< Hogan's Heroes
Hogan's Heroes/YMMV
- Acceptable Targets: Nazis. The most acceptable targets of all.
- Alternative Character Interpretation:
- Is Schultz really the dim-witted Bavarian hick he appears to be, or is he Obfuscating Stupidity to cover his secret opposition against the Nazi system, while at the same time consciously helping Hogan's plans?
- The same can be wondered about Klink.
- Schultz once admitted to Klink that he was a member of the German Socialist party before the war, at the same time Klink admitted that he hated the whole Nazi system - particulary the SS. These probably helped them to turn a blind eye to some of Hogan's most blatant lies and plots.
- Its more believable when you learn Schultz in peacetime was CEO of one of the largest Toymakers in Germany.
- Germans Love David Hasselhoff: Interestingly, the series is quite popular in Germany (with Macekred/GagDub dialogue -- See No Swastikas below) under the name Ein Käfig voller Helden ("A Cageful of Heroes").)
- Hilarious in Hindsight: In Klink Vs. the Gonculator, a guy named Carter is trying to catch a rabbit. Former US president Jimmy Carter was attacked by a giant rabbit on a fishing trip in Real Life.
- Large Ham:
- Marya, Hogan Daaaaahling!
- Klink, if he's trying to be dramatic.
- Values Dissonance:
- Some of Hogan's more... aggressive actions towards women come off as creepy to modern eyes.
- While Kinchloe gets his chance at two women, both of them are black.
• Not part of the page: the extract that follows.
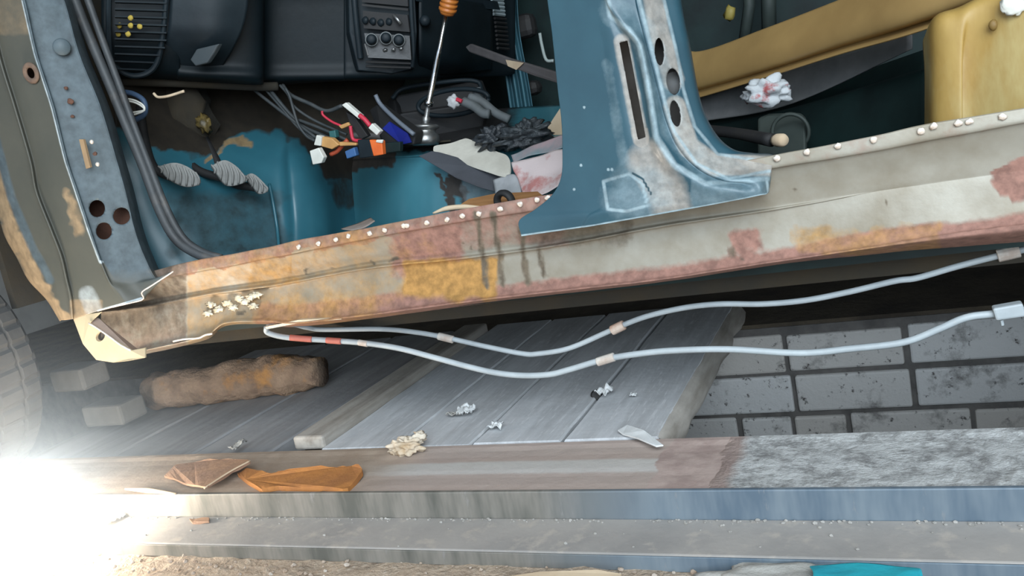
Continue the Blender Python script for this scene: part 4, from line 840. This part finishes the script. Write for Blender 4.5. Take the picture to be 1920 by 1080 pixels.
f1 = flat([(308,892,.070),(330,870,.076),(400,860,.082),(466,862,.092),(470,866,.092),(430,886,.090),(388,914,.088),(345,905,.078)], .004, m_flake, 'brown tilted rust plate with bright edge on the curb, left of the orange one', 'rust_plate', 'rust plate', .004)
obj('bright_edge', tube([WZ(384,916,.084), WZ(388,912,.089), WZ(430,885,.092), WZ(469,864,.094)], .0018, 6, 20), m_card, f1, smooth=True, label='pale broken edge')
flat([(444,884,.078),(462,878,.08),(500,886,.082),(540,880,.084),(585,876,.084),(640,873,.084),(672,873,.084),(680,880,.082),(668,896,.078),(650,917,.074),(600,913,.076),(560,912,.076),(520,910,.078),(490,918,.074),(465,902,.076)], .010, m_flake2, 'orange rusty metal plate on the curb', 'rust_plate', 'rust plate', .006)
thing('wood_sliver', tube([WZ(235,917,.075), WZ(280,920,.073), WZ(330,926,.070)], [.002, .006, .002], 8, 16), m_card, 'pale wood sliver along the rail top near the work lamp', 'sliver', smooth=True)
scrap('paper_scrap', 192, 982, .024, .030, .014, .010, 9, m_foam, 'pale flat scrap on the rail beside the work lamp', 'paper scrap')
scrap('paper_scrap', 222, 971, .024, .014, .008, .010, 10, m_paper, 'small white scrap on the rail right of the pale one', 'paper scrap')
flat([(355,973,.026),(392,970,.026),(392,978,.026),(360,979,.026)], .004, m_flake, 'small brown flake on the rail foot', 'rust_flake', 'rust flake')
# gravel collected in the corner of the angle: uncountable
random.seed(11); gs = []
for i in range(330):
    x = -1.6+2.6*random.random()**.75; y = 1.2045-abs(random.gauss(0, .006)) if random.random() < .82 else random.uniform(1.108, 1.2)
    r = random.uniform(.0008, .0026)*(1.3 if random.random() < .1 else 1)
    gs.append(blob((x, y, .021+r*.5), r*1.3, r, r*.8, i, .3, 2, 1))
thing('grit', join(*gs), mat('pale_grit', (.42, .40, .37), (.24, .23, .21), .95, scale=60), 'pale grit scattered along the steel angle', 'grit', kind='stuff')
gs = []
for i in range(420):
    x = random.uniform(-1.7, .6); y = random.uniform(.93, 1.095); r = random.uniform(.001, .0045)
    gs.append(blob((x, y, .001+r*.4), r*1.2, r, r*.8, i, .35, 2, 1))
thing('gravel', join(*gs), mat('brown_gravel', (.30, .22, .16), (.48, .42, .36), .95, scale=40), 'fine gravel on the sandy floor before the rail', 'gravel', kind='stuff')
thing('cloth', sheet([[(1518,1066,1.065),(1580,1060,1.075),(1650,1061,1.075),(1725,1070,1.06)],[(1525,1078,1.03),(1590,1074,1.04),(1650,1076,1.04),(1730,1080,1.03)],[(1520,1120,.97),(1590,1118,.97),(1650,1118,.97),(1740,1120,.97)]], 24, 40, .006), m_cloth, 'turquoise cloth on the floor before the rail', 'cloth', smooth=True, solid=.002)
thing('cardboard_piece', prism([WZ(*p) for p in ((955,1080,.012),(1010,1072,.014),(1120,1068,.014),(1165,1076,.012),(1150,1110,.012),(960,1110,.012))], (0, 0, -.006)), m_card, 'pale cardboard piece on the sandy floor', 'cardboard')
thing('flat_stone', blob(WZ(1470, 1084, .008), .10, .035, .012, 5, .25, 2, 4), m_conc, 'flat grey stone on the floor left of the turquoise cloth', 'stone', smooth=True)
# rubble in the dark behind the lamp
for i, (x, y, Y, rx, rz, lb) in enumerate(((150,705,1.62,.06,.03,'grey broken brick below the cream bracket'),(215,770,1.62,.07,.028,'grey block on the dark planks near the lamp'))):
    thing('broken_brick', boxg(*sum(([p-q, p+q] for p, q in zip(W(x, y, Y), (rx, .045, rz))), [])), m_block, bevel=.008, label_=0) if 0 else thing('broken_brick', boxg(*sum(([p-q, p+q] for p, q in zip(W(x, y, Y), (rx, .045, rz))), [])), m_block, lb, 'brick', bevel=.008)
# ------------------------------------------------------------------ work lamp on the floor
LP = WZ(35, 985, .092)
WLAMP = empty('work_lamp', (LP.x, LP.y, 0), 'glaring white work lamp on the floor at the rail', 'lamp')
obj('bulb', blob(LP, .080, .080, .080, 0, 0, 1, 4), emit('lamp_glow', (1, .91, .78), 68), WLAMP, smooth=True)
obj('socket', lathe([(0, .035), (.2, .036), (.8, .03), (1, .02)], LP+Vector((-.07, -.01, -.012)), LP+Vector((-.2, -.02, -.05)), 20), m_black, WLAMP, smooth=True)
# added scattering ball imitating lens bloom, densest at the lamp and thinning outward
HAZE = 1
if HAZE:
    mh = bpy.data.materials.new('bloom_haze'); mh.use_nodes = True; nt = mh.node_tree; nt.nodes.clear()
    vo = nt.nodes.new('ShaderNodeOutputMaterial'); vs = nt.nodes.new('ShaderNodeVolumeScatter'); vs.inputs['Anisotropy'].default_value = .0; vs.inputs['Color'].default_value = (.72, .86, 1, 1)
    tc = nt.nodes.new('ShaderNodeTexCoord'); ln = nt.nodes.new('ShaderNodeVectorMath'); ln.operation = 'LENGTH'; nt.links.new(tc.outputs['Object'], ln.inputs[0])
    f = mth(nt, 'MAXIMUM', mth(nt, 'SUBTRACT', 1, mth(nt, 'DIVIDE', ln.outputs['Value'], .60)), 0)
    nt.links.new(mth(nt, 'MULTIPLY', mth(nt, 'POWER', f, 2.5), 1.4), vs.inputs['Density'])
    nt.links.new(vs.outputs[0], vo.inputs['Volume'])
    hz = obj('bloom_haze', blob(LP, .60, .60, .60, 0, 0, 1, 4), mh, label='added haze imitating lens bloom around the work lamp', cat='haze', kind='stuff')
He almost never vocally shares the other inmates' interest in beautiful white women. This might also be an aversion of Politically-Correct History, as it wouldn't be particularly smart for a black man to do so even among friends in that time period.
- It was politically correct (for want of a better term) for the 1960s.
- Woolseyism:
- While the original never specified where in Germany the Germans came from, the aforementioned dub has Klink from Dresden and Schultz from Munich. Why? Because the Saxon and Bavarian accents are the ones other Germans find the funniest...
- Although when convinced that the war was over (by who else...?) in order to get some Underground agents released, Schultz reveals he's the owner/CEO of a Heidelberg Toy Company.
- Beside that there is an old rivality of Bavarians and the rest of German or as the Bavarians say it "Prussia", this is also used in the German dub. Schultz calls Klink "Saupreiß" in some occasions.
- In an early episode Klink says Dusseldorf is his hometown; in a much later one a Gestapo man reading his dossier says Klink was born and raised in Leipzig. They have the same continuity problem with Hogan's hometown, too.